Guttasāla untranslated
Guttasāla, Guttasālaka. A village and a district in Rohaṇa. Duṭṭhagāmaṇī lived there before being crowned at Mahā Gāma (Mhv.xxiv.17). Guttasāla was thirty to thirty-five miles to the north of Mahā Gāma, where the high road crossed the Māṇikagaṅga, and lay on the main route which spread from Mahā Gāma to Mutiyaṅgaṇa, and from there along the Mahā Vālukagaṅgā to Pulatthipura; hence its strategic importance. It was the centre of several campaigns at different periods. (e.g., of Mahinda, Cv.li.109, 117; Vijayabāhu I., Cv.lxviii.34; Jayabāhu I., Cv.lxi.12; Parakkamabāhu I., Cv.lxxiv.165f.; lxxv.15. See Cv.Trs.i.158, n.4).

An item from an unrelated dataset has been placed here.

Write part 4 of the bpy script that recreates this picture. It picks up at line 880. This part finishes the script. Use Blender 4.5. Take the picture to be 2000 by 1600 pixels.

The Atthasālinī records the story of a nun of Guttasāla (Dhsa.398f); she was an Arahant, and when the village was destroyed by bandits she left it with a young nun carrying her baggage. At the village gate of Nakulanagara she met Mahā Nāga of Kāḷavallimaṇḍapa, who offered her a meal in his own bowl, as she had none of her own. She ate the meal, washed the bowl and returned it, telling him that from the next day he would get alms without exertion; and so he did.